The Story
Why it exists.
The beginning
The Show Collection is Mugler's gallery moment, limited editions released to coincide with runway shows, each one a sculptural interpretation of an existing fragrance. Alien Couture Stone arrived in 2010 as a reinterpretation of the 2005 Alien EDP, housed in a collector's bottle that echoes the original talisman shape but with a faceted, stone-like quality. The name tells you exactly what it is: couture elevated to something mineral and precious. Dominique Ropion and Laurent Bruyere, the same perfumers behind the original Alien, distilled its solar-jasmine signature into a version that felt more architectural, more wearable as a collector's object.
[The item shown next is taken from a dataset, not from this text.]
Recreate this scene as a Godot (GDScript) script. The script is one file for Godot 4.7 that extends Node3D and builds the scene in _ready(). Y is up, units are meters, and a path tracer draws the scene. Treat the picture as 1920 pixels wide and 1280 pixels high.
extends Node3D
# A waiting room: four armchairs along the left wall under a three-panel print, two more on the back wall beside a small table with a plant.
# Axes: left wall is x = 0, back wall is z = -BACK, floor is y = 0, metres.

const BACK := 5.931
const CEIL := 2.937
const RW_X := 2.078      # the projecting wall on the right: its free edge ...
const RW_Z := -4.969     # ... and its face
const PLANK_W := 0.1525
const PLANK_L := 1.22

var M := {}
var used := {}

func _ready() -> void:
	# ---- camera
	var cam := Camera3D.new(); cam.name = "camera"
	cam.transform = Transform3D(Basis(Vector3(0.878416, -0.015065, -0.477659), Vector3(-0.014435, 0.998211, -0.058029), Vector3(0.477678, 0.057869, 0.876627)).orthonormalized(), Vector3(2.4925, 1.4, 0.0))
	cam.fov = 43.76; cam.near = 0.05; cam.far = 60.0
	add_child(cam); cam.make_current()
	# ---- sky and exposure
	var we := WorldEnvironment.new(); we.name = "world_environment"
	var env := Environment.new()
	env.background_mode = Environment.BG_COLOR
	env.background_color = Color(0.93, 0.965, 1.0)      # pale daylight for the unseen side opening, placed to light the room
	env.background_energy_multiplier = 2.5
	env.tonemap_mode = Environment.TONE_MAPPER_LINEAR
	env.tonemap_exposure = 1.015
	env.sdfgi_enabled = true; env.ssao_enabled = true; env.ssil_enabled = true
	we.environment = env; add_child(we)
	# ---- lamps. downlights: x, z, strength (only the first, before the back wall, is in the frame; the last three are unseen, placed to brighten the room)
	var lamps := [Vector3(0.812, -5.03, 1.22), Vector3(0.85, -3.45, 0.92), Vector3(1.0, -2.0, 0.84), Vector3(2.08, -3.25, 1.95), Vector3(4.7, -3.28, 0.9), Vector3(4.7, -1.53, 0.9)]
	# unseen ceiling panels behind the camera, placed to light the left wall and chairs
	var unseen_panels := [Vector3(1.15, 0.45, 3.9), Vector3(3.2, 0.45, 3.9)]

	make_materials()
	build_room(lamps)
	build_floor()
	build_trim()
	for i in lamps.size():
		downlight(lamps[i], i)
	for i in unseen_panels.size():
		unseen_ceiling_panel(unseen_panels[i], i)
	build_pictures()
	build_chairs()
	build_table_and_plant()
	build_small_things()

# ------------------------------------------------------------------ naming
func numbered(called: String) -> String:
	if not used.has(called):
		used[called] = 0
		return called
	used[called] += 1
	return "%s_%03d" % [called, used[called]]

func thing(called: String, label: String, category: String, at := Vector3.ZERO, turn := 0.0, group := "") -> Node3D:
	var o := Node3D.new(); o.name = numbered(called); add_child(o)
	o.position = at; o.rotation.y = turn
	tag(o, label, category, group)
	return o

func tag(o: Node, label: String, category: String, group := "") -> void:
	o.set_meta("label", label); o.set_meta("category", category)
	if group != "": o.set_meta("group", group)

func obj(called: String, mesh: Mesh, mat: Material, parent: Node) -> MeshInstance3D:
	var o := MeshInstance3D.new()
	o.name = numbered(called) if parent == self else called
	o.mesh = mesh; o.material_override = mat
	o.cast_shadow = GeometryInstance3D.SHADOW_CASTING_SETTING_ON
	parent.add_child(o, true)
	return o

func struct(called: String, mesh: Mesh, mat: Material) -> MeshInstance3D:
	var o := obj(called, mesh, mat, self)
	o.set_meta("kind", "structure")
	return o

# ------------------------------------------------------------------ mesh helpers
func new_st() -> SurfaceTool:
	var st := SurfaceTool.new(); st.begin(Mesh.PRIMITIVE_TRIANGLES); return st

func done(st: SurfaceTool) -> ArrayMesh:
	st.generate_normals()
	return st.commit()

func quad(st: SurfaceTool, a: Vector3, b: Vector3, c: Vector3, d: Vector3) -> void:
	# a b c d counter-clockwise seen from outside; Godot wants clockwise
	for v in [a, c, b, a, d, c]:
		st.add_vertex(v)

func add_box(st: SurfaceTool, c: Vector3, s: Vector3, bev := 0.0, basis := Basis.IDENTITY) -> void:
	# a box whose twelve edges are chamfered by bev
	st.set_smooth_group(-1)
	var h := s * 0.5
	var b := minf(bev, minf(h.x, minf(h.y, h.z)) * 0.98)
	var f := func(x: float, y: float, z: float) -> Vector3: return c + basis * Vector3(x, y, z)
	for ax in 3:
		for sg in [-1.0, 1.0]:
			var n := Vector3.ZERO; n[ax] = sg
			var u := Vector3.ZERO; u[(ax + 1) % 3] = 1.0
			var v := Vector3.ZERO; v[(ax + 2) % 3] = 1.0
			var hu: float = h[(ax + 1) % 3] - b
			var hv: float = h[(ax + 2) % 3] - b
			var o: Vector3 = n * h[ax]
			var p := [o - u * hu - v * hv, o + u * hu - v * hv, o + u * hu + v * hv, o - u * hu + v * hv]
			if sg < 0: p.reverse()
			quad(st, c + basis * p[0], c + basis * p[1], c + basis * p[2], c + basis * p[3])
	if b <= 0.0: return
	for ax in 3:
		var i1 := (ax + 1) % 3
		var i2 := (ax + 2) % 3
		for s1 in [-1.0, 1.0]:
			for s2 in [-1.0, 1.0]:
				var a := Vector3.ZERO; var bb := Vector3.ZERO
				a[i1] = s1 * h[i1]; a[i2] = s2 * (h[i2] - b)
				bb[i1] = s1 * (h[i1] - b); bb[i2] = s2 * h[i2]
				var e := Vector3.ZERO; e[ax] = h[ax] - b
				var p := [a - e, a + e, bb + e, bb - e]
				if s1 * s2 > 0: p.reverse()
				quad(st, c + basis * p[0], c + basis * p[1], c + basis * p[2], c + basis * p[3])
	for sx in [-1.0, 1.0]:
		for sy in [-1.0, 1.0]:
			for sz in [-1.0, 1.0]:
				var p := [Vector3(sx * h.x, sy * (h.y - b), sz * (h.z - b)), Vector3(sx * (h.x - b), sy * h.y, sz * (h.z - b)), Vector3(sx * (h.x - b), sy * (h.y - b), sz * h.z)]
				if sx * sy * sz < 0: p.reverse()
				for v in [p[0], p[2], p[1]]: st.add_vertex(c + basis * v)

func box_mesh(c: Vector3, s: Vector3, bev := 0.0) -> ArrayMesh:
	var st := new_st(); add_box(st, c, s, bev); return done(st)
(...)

What makes this version distinct isn't new raw material, it's concentration and proportion. The jasmine sambac remains at overdose levels, because that's the Mugler signature. But the woody notes here are pushed forward, adding a mineral edge that grounds the solar intensity. Amber acts as both structure and warmth, preventing the composition from floating away into pure abstraction. The result is Alien distilled: the same bold presence, but with cleaner lines and a slightly cooler finish that makes it more versatile across seasons.
The evolution
The opening hits immediately with jasmine's white-floral intensity, no hesitation, no subtlety. Within minutes, amber emerges as a warm counterweight, sweet and resinous, creating the gravitational pull that defines Mugler's solar signature. The hand-off between these two takes about 30 minutes, and this is where Alien Couture Stone diverges from its sibling: the woody notes arrive earlier and assert themselves more firmly, adding a mineral quality that reads almost like warm stone. The drydown is where this version earns its name, amber and wood settling into something that lingers close to the skin for hours, intimate rather than projecting, the jasmine finally softened into a memory rather than a statement.
Cultural impact
As part of the Show Collection, Alien Couture Stone exists in a different category than mainstream flankers. Released in limited quantities to coincide with runway presentations, it became a collector's item before it became a fragrance, the kind of piece enthusiasts seek out on the secondary market. Its cultural position is that of the initiated: a secret shared among those who knew Mugler's shows and understood that the fragrance was the final accessory, not the afterthought.